## Start Data listing
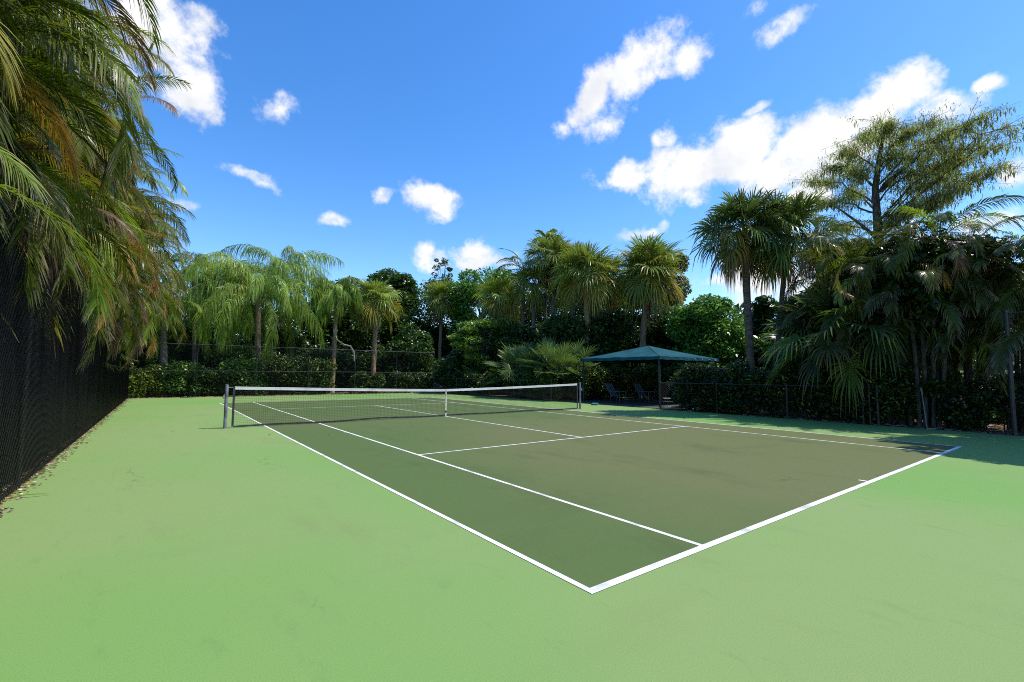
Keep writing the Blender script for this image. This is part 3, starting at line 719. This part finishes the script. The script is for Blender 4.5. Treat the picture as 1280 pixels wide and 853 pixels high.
# bent dry flower stalk beside the slim palm
h0 = ptY(418, 402, 32.6); m = MB(); pts = [ptY(u, v, 32.6)-np.array([h0[0], 32.6, 0]) for u, v in [(417,412),(421,425),(430,431),(438,433),(442,440),(443,452)]]
m.tube(pts, [.05,.06,.06,.07,.08,.05], 7); o = m.build('dry_flower_stalk', 'dry_straw'); o.location = (h0[0], 32.6, 0)
tag(o, 'bent pale dry flower stalk hanging from the slim queen palm', 'flower stalk')
feather_palm('feather_palm', ptY(205, 480, 32), ptY(206, 385, 32), 2.6, 15, .2, 'shaggy feather palm with a grey trunk in the far left corner', 'feather palms round the court', 35, LG, 'bark_palm', mix=(.3,.25), e_lo=-50, ll=.6, lw=.024)
feather_palm('feather_palm', ptY(243, 480, 34), ptY(243, 340, 34), 2.4, 14, .13, 'taller feather palm just behind the far left corner', 'feather palms round the court', 36, LG*1.1, 'bark_palm', mix=(.3,.1), e_lo=-30, ll=.6, lw=.024)
# sabal palms
SG = 'fan palms round the court'
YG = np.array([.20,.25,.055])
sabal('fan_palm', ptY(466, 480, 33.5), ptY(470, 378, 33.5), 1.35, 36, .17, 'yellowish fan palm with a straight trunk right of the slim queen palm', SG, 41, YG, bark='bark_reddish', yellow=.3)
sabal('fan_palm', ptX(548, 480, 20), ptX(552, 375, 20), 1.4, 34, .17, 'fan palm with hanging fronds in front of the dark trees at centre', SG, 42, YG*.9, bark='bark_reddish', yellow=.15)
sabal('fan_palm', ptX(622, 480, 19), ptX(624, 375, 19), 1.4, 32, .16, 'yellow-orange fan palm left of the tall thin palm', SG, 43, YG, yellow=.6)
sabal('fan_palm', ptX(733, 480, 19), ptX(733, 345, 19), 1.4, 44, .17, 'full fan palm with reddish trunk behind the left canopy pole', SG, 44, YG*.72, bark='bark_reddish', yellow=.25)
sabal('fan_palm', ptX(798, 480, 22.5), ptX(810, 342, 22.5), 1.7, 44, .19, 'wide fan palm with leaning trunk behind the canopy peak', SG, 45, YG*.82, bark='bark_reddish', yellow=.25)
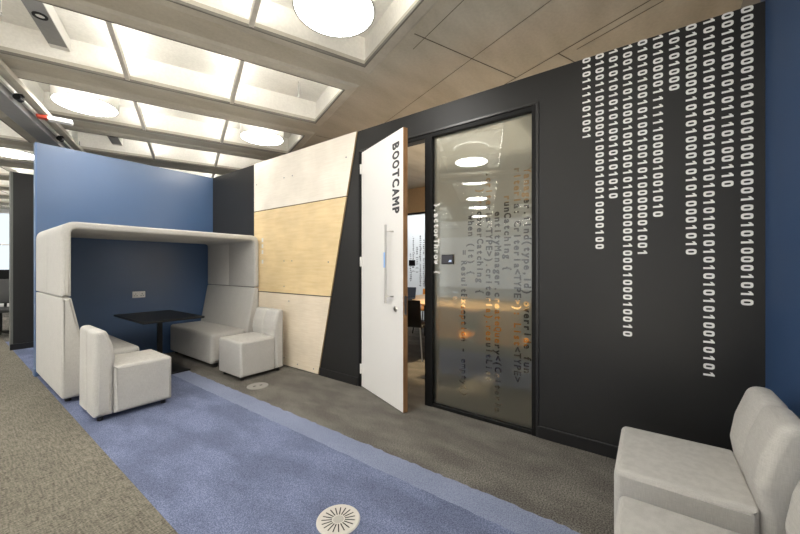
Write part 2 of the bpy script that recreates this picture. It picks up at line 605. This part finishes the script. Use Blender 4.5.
def curve_mesh(cu, name):
    """fill the closed outlines by the even-odd rule."""
    vs = []; es = []; sizes = [len(sp.points) for sp in cu.splines]
    for sp in cu.splines:
        b = len(vs); n = len(sp.points)
        vs += [Vector((p.co.x, p.co.y)) for p in sp.points]
        es += [(b + i, b + (i + 1) % n) for i in range(n)]
    bpy.data.curves.remove(cu)
    r = delaunay_2d_cdt(vs, es, [], 0, 1e-6)
    loops = []; b = 0
    for n in sizes:
        L = vs[b:b + n]; b += n
        loops.append((min(p.x for p in L), max(p.x for p in L), min(p.y for p in L), max(p.y for p in L), L))
    keep = []
    for f in r[2]:
        cx = sum(r[0][i].x for i in f) / len(f); cy = sum(r[0][i].y for i in f) / len(f)
        inside = False
        for x0, x1, y0, y1, L in loops:
            if x0 < cx < x1 and y0 < cy < y1:
                for i in range(len(L)):
                    p, q = L[i - 1], L[i]
                    if (p.y > cy) != (q.y > cy) and cx < (q.x - p.x) * (cy - p.y) / (q.y - p.y) + p.x:
                        inside = not inside
        if inside:
            keep.append(f)
    me = bpy.data.meshes.new(name)
    me.from_pydata([(v.x, v.y, 0) for v in r[0]], [], keep)
    me.update()
    return me

def rect_spline(cu, x0, x1, y0, y1):
    s = cu.splines.new('POLY'); s.points.add(3); s.use_cyclic_u = True
    for p, (x, y) in zip(s.points, ((x0, y0), (x1, y0), (x1, y1), (x0, y1))):
        p.co = (x, y, 0, 1)

# curve plane for wall text: u = reading direction (down), v = letter up (towards -y)
def wall_plane(me, x, mirror=False):
    for v in me.vertices:
        u, w = v.co.x, v.co.y
        v.co = (x, -w, -u)

TEXT = [(1.533, 1.819, '}.actorThrow {', 1), (1.352, 1.048, 'it', 0), (1.272, 1.39, '= ResultException - empty()', 0),
        (1.208, 1.681, 'when (it) {', 0), (1.128, 1.895, '}.recoverCatching {', 0), (1.051, 2.02, '.criteria<TYPE>).criteria).resultList', 0),
        (.977, 1.692, 'entityManager.createQuery<(Criteria)', 0), (.900, 1.810, 'runCatching {', 0),
        (.823, 2.015, 'riteria: Criteria<TYPE>): List<TYPE>', 0), (.748, 2.002, 'Yanager.find(type,id) override fun', 0)]
PITCH = .0462
def code_splines(cu, rows, size=.074, bold=.04):
    for y, z, s, solid in rows:
        for k, ch in enumerate(s):
            if ch == ' ':
                continue
            zz = z - PITCH * k - .02
            if zz < .065:
                break
            add_splines(cu, ch, lambda gx, gy: (-(zz) + gx * size, -(y) + (gy - .34) * size), bold, .57)
cu = bpy.data.curves.new('film', 'CURVE'); cu.dimensions = '2D'
rect_spline(cu, -2.408, -.026, -1.566, -.6985)
code_splines(cu, [t for t in TEXT if not t[3]])
me = curve_mesh(cu, 'film')
wall_plane(me, XG + .0125)
link('frosted_film', me, M['film'], FR)
cu = bpy.data.curves.new('ink', 'CURVE'); cu.dimensions = '2D'
code_splines(cu, [t for t in TEXT if t[3]])
me = curve_mesh(cu, 'ink'); wall_plane(me, XG - .0008)
link('white_lettering', me, M['white_ink'], FR)

# booking screen on the glass
t = thing('booking_screen', 'small dark square room booking screen on the glass beside the door', 'screen', (XG, 1.42, 1.312))
obj('bezel', box(-.014, -.0005, -.058, .058, -.042, .042, .004), M['frame'], t)
sc = obj('display', box(-.0152, -.0138, -.053, .053, -.037, .037, .0004, 1), M['screen'], t)
bm = bmesh.new(); add_box(bm, -.0160, -.0150, -.042, -.014, -.022, -.016); add_box(bm, -.0160, -.0150, -.042, -.02, -.012, -.006)
obj('icon', bm, M['screen_icon'], sc)

# ------------------------------------------------------------------ door
DR = link('door_1', None, None, None, (XW, 2.412, 0), rad(-110.6), 'structure')
T = .045; W = .782
obj('door_panel', box(.0, W - .006, 0, T, .010, 2.432, .0015, 1), M['door'], DR)
obj('edge_lipping', box(W - .006, W, .0005, T - .0005, .010, 2.432, .001, 1), M['lipping'], DR)
bm = bmesh.new(); add_tube(bm, [(.585, -.06, .925), (.585, -.06, 1.62)], .0105, 14)
h = obj('pull_handle', bm, M['steel'], DR, smooth=False)
for z in (.985, 1.56):
    bm = bmesh.new(); add_tube(bm, [(.585, -.055, z), (.615, -.03, z), (.625, -.0, z)], .007, 10); obj('standoff', bm, M['steel'], h)
obj('push_sticker', box(.572, .598, -.0725, -.0705, 1.24, 1.375, .0004, 1), M['blue_sticker'], h)
bm = bmesh.new(); add_lathe(bm, [(0, .012), (.022, .012), (.025, .008), (.025, 0)], 24)
lk = obj('lock_escutcheon', bm, M['steel'], DR, (.665, 0, .878)); lk.rotation_euler = (rad(90), 0, 0)
obj('keyhole', box(-.003, .003, -.009, .007, .0118, .0128), M['slot'], lk)
obj('latch_plate', box(W, W + .0015, .010, .034, .84, 1.0), M['steel'], DR)
for z in (.19, 1.30, 2.26):
    bm = bmesh.new(); add_tube(bm, [(-.006, -.008, z - .05), (-.006, -.008, z + .05)], .009, 10); add_box(bm, -.006, .03, -.002, .0, z - .05, z + .05)
    obj('hinge', bm, M['white_metal'], DR)
cu = bpy.data.curves.new('boot', 'CURVE'); cu.dimensions = '2D'
for k, ch in enumerate('BOOTCAMP'):
    zz = 2.305 - k * .0805
    add_splines(cu, ch, lambda gx, gy: (-zz + gx * .105, (gy - .345) * .145), .052, .68)
me = curve_mesh(cu, 'boot')
for v in me.vertices:
    u, w = v.co.x, v.co.y
    v.co = (.665 + w, -.0012, -u)
link('door_lettering', me, M['dark_ink'], DR)
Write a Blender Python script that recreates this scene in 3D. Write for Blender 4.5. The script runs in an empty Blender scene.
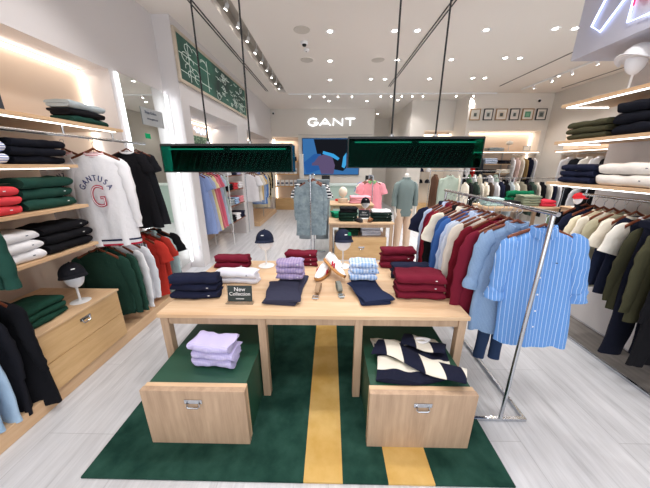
## End Data listing
Locate the word "this" in the records above, and return each line that has it.

Keep writing the Blender script for this image. This is part 3, starting at line 719. This part finishes the script. The script is for Blender 4.5. Treat the picture as 1280 pixels wide and 853 pixels high.
Write part 2 of the bpy script that recreates this picture. It picks up at line 605. This part finishes the script. Use Blender 4.5.
Write a Blender Python script that recreates this scene in 3D. Write for Blender 4.5. The script runs in an empty Blender scene.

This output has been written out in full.